## Exercise goal
Write each line out exactly, leaving none out.

## Data extract
►
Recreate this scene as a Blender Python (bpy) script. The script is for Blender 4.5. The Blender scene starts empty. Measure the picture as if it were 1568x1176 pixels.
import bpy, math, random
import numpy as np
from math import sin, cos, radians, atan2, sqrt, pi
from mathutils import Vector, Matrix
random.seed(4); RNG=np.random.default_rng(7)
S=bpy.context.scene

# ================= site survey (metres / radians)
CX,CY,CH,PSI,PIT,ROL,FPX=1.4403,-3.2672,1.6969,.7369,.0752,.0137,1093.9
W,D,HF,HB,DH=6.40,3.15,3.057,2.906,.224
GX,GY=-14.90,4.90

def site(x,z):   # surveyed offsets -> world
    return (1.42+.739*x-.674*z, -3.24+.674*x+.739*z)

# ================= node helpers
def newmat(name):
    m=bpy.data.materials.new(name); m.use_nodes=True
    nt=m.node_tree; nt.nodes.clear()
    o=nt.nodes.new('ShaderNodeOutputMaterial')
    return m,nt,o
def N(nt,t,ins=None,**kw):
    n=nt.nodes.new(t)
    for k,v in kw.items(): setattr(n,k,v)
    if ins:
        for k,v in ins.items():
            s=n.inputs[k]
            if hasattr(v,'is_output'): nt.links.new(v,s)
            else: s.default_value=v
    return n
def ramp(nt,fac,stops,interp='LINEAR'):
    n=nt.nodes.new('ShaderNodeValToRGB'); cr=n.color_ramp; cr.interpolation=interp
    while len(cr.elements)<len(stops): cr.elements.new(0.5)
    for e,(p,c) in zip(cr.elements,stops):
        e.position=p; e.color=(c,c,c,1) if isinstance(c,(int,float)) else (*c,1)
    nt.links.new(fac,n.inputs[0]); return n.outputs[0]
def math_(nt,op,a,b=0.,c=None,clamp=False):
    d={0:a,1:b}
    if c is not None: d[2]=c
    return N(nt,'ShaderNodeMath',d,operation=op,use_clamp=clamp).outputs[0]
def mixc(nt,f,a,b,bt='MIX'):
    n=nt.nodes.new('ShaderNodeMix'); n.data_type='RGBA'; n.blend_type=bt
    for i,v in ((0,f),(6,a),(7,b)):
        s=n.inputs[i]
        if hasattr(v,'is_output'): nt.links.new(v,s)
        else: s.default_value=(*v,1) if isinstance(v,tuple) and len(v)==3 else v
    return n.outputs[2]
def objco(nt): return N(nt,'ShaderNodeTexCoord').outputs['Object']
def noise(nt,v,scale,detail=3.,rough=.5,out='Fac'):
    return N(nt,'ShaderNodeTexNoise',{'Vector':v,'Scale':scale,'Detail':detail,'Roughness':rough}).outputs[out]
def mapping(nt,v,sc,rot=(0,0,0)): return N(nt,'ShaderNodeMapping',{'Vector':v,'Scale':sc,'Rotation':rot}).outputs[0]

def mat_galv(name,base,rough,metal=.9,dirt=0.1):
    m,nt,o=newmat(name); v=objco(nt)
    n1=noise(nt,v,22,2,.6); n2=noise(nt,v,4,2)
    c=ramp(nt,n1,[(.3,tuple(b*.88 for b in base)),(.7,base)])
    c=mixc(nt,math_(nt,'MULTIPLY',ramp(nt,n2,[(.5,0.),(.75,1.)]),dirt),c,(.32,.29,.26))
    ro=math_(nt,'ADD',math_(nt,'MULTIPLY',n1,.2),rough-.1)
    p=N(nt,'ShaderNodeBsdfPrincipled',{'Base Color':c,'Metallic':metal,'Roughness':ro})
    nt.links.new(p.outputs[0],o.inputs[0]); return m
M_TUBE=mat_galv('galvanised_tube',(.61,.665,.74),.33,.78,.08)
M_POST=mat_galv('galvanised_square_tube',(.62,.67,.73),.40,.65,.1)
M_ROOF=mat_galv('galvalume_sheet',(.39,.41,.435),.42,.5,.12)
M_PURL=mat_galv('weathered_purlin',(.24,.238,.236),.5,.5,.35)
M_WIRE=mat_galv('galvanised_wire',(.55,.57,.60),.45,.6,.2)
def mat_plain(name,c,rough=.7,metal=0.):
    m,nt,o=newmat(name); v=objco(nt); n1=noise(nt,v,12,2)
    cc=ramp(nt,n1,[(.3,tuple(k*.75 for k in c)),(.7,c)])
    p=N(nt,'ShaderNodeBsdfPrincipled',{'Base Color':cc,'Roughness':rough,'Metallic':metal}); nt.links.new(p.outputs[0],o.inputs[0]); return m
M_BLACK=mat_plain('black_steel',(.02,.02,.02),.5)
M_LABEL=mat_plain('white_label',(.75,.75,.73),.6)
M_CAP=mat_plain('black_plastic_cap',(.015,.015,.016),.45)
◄
## Answer to this task
Recreate this scene as a Blender Python (bpy) script. The script is for Blender 4.5. The Blender scene starts empty. Measure the picture as if it were 1568x1176 pixels.
import bpy, math, random
import numpy as np
from math import sin, cos, radians, atan2, sqrt, pi
from mathutils import Vector, Matrix
random.seed(4); RNG=np.random.default_rng(7)
S=bpy.context.scene

# ================= site survey (metres / radians)
CX,CY,CH,PSI,PIT,ROL,FPX=1.4403,-3.2672,1.6969,.7369,.0752,.0137,1093.9
W,D,HF,HB,DH=6.40,3.15,3.057,2.906,.224
GX,GY=-14.90,4.90

def site(x,z):   # surveyed offsets -> world
    return (1.42+.739*x-.674*z, -3.24+.674*x+.739*z)

# ================= node helpers
def newmat(name):
    m=bpy.data.materials.new(name); m.use_nodes=True
    nt=m.node_tree; nt.nodes.clear()
    o=nt.nodes.new('ShaderNodeOutputMaterial')
    return m,nt,o
def N(nt,t,ins=None,**kw):
    n=nt.nodes.new(t)
    for k,v in kw.items(): setattr(n,k,v)
    if ins:
        for k,v in ins.items():
            s=n.inputs[k]
            if hasattr(v,'is_output'): nt.links.new(v,s)
            else: s.default_value=v
    return n
def ramp(nt,fac,stops,interp='LINEAR'):
    n=nt.nodes.new('ShaderNodeValToRGB'); cr=n.color_ramp; cr.interpolation=interp
    while len(cr.elements)<len(stops): cr.elements.new(0.5)
    for e,(p,c) in zip(cr.elements,stops):
        e.position=p; e.color=(c,c,c,1) if isinstance(c,(int,float)) else (*c,1)
    nt.links.new(fac,n.inputs[0]); return n.outputs[0]
def math_(nt,op,a,b=0.,c=None,clamp=False):
    d={0:a,1:b}
    if c is not None: d[2]=c
    return N(nt,'ShaderNodeMath',d,operation=op,use_clamp=clamp).outputs[0]
def mixc(nt,f,a,b,bt='MIX'):
    n=nt.nodes.new('ShaderNodeMix'); n.data_type='RGBA'; n.blend_type=bt
    for i,v in ((0,f),(6,a),(7,b)):
        s=n.inputs[i]
        if hasattr(v,'is_output'): nt.links.new(v,s)
        else: s.default_value=(*v,1) if isinstance(v,tuple) and len(v)==3 else v
    return n.outputs[2]
def objco(nt): return N(nt,'ShaderNodeTexCoord').outputs['Object']
def noise(nt,v,scale,detail=3.,rough=.5,out='Fac'):
    return N(nt,'ShaderNodeTexNoise',{'Vector':v,'Scale':scale,'Detail':detail,'Roughness':rough}).outputs[out]
def mapping(nt,v,sc,rot=(0,0,0)): return N(nt,'ShaderNodeMapping',{'Vector':v,'Scale':sc,'Rotation':rot}).outputs[0]

def mat_galv(name,base,rough,metal=.9,dirt=0.1):
    m,nt,o=newmat(name); v=objco(nt)
    n1=noise(nt,v,22,2,.6); n2=noise(nt,v,4,2)
    c=ramp(nt,n1,[(.3,tuple(b*.88 for b in base)),(.7,base)])
    c=mixc(nt,math_(nt,'MULTIPLY',ramp(nt,n2,[(.5,0.),(.75,1.)]),dirt),c,(.32,.29,.26))
    ro=math_(nt,'ADD',math_(nt,'MULTIPLY',n1,.2),rough-.1)
    p=N(nt,'ShaderNodeBsdfPrincipled',{'Base Color':c,'Metallic':metal,'Roughness':ro})
    nt.links.new(p.outputs[0],o.inputs[0]); return m
M_TUBE=mat_galv('galvanised_tube',(.61,.665,.74),.33,.78,.08)
M_POST=mat_galv('galvanised_square_tube',(.62,.67,.73),.40,.65,.1)
M_ROOF=mat_galv('galvalume_sheet',(.39,.41,.435),.42,.5,.12)
M_PURL=mat_galv('weathered_purlin',(.24,.238,.236),.5,.5,.35)
M_WIRE=mat_galv('galvanised_wire',(.55,.57,.60),.45,.6,.2)
def mat_plain(name,c,rough=.7,metal=0.):
    m,nt,o=newmat(name); v=objco(nt); n1=noise(nt,v,12,2)
    cc=ramp(nt,n1,[(.3,tuple(k*.75 for k in c)),(.7,c)])
    p=N(nt,'ShaderNodeBsdfPrincipled',{'Base Color':cc,'Roughness':rough,'Metallic':metal}); nt.links.new(p.outputs[0],o.inputs[0]); return m
M_BLACK=mat_plain('black_steel',(.02,.02,.02),.5)
M_LABEL=mat_plain('white_label',(.75,.75,.73),.6)
M_CAP=mat_plain('black_plastic_cap',(.015,.015,.016),.45)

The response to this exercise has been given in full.